Tech Death Thursday: Raising the Veil
Tech Death Thursday goes to space! It’s time for some Raising the Veil.
…right after some news:
- The well-dressed gents in And The Kingdom Fell just released a new single from their forthcoming album Phantasms, entitled “The Chaos Engine.” It’s oddly bleak for a tech death song, with a somber middle section and some tasteful use of reverb on the leads and vocals. I dig.
- Brazilian death/thrash/prog/tech/whatever outfit Abstracted just put out a four-song EP, featuring guest appearances by Andre Casagrande and Greg Burgess and Mike Stancel of Allegaeon. Ophidian is name-your-price on their Bandcamp, and I encourage those of you who are less tech-inclined to check this one out; you might like what’s there.
- Lost Soul have just announced their fifth album, Atlantis: The New Beginning, will be out October 30th via Apostasy Records.

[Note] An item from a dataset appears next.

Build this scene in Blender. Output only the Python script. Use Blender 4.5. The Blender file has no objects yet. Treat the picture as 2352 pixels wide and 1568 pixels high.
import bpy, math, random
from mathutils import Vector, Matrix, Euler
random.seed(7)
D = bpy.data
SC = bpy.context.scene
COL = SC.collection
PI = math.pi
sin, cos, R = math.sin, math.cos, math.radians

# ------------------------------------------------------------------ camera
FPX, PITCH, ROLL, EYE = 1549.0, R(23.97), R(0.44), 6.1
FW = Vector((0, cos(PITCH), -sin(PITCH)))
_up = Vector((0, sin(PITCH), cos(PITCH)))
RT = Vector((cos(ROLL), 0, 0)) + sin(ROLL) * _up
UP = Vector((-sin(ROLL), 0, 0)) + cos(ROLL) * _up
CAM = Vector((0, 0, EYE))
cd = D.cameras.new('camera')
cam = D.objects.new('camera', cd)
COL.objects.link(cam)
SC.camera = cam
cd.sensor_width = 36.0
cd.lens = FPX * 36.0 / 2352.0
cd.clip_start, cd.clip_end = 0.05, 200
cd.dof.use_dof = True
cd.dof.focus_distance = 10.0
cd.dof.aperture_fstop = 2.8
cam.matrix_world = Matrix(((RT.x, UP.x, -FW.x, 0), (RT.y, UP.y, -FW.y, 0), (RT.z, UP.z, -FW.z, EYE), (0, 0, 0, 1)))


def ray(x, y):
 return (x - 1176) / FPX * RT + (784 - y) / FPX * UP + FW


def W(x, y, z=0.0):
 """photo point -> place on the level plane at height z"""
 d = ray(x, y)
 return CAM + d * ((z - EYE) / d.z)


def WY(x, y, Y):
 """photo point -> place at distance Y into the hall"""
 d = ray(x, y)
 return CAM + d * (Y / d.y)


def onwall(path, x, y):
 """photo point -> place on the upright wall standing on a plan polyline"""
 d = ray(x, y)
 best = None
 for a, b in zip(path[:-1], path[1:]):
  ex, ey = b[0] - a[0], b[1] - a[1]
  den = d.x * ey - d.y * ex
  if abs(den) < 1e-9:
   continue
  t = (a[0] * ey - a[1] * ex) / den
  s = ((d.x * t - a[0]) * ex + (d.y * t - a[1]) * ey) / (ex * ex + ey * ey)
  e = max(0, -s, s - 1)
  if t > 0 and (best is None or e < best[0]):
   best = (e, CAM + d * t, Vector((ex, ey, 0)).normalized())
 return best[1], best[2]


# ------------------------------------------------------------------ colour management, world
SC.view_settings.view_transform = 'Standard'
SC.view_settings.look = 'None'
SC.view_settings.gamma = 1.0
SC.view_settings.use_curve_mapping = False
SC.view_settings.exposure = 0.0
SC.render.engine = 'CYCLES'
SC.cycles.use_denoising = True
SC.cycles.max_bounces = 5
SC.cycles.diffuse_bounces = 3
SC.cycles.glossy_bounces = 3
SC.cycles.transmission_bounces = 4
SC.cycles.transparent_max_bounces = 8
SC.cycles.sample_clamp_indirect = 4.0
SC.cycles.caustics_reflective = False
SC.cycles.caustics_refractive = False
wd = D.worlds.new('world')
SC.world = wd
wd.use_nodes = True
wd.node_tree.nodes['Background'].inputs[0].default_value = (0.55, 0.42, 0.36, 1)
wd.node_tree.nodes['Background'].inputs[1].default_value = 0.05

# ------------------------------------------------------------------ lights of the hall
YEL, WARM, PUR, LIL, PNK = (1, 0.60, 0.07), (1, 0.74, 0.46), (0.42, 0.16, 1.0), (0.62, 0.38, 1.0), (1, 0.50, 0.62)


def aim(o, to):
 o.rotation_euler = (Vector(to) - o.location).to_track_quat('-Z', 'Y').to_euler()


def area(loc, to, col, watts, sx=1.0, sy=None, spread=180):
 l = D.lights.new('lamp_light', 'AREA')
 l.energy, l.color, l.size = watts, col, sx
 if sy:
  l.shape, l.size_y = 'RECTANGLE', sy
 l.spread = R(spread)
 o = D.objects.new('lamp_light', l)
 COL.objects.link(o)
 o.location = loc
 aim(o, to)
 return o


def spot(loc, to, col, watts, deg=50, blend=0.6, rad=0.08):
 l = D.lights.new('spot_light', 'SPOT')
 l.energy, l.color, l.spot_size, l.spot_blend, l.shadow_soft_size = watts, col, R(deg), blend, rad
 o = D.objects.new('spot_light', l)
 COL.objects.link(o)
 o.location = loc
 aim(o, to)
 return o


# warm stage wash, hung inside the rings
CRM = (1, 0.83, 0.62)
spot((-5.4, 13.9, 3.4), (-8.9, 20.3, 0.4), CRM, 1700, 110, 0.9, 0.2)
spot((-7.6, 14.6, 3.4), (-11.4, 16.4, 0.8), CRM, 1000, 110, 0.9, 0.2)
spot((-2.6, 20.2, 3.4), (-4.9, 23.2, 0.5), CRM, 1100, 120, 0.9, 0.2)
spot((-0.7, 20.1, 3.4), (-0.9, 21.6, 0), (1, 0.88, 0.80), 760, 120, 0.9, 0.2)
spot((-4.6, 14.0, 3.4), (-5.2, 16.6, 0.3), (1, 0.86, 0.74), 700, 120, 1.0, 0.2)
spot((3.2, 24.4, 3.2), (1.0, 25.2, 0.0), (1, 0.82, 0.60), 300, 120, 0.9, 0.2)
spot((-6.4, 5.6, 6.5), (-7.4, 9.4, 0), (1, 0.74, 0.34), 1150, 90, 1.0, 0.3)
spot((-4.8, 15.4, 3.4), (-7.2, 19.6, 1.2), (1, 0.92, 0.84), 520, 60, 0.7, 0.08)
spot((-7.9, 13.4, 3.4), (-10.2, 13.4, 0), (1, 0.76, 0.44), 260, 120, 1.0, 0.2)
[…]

They also released a short teaser of some pre-production material and it’s, uh, weird. Check it out here. (h/t Jack Bauer)
- If you like to watch good guitarists being good at guitar, Irreversible Mechanism have a guitar playthrough of “Cold Winds” off their debut from earlier this year.
- Abhorrent Decimation have a preview of their upcoming album up here, complete with purple-shit-flying-through-space artwork. Miasmic Mutation will be out September 25th and can be preordered right hmyah.
(Full stream at NCS)
I’m always impressed when a band can take an established formula and make it sound like it’s entirely their own. Besides the fact that it shows incredible compositional skill, it makes the music that much easier to get into. There’s enough familiarity there that you immediately feel at home with the sound, but it still feels new, like you’re being introduced to the style all over again.
Featuring members of Necrophagist and Monument of Misanthropy, it should come then as no surprise that Raising the Veil pulls this off seemingly without effort. Their sound sits squarely between Necrophagist and Obscura, but set in the modern tech death paradigm. The music carries the sinister nature of the former, but it’s expressed in a much more melodic way as per the latter. Each song is laden with hooks; from the opening blast of “Compactor of Structure” to the pummeling theme of “Qubit Computed Multiverse,” these are some of the stickiest riffs anyone in the genre has put forth this year.
The band makes smart use of synths throughout the album as well. There are a lot of leads present that could have been performed on a guitar that have instead been played (or programmed) on lead and piano voices, adding a lot of texture to a sound that could have been otherwise mundane. It gives the album an otherworldly aura, but not in a floating, ethereal way like Fallujah; this is more like getting dragged through a wormhole and into a warp storm.
Bosonic Quantvm Phenomena is an absolutely killer album and shouldn’t be missed by any self-respecting tech death-head. You can pick it up here with a remastered version of their debut EP as a bonus.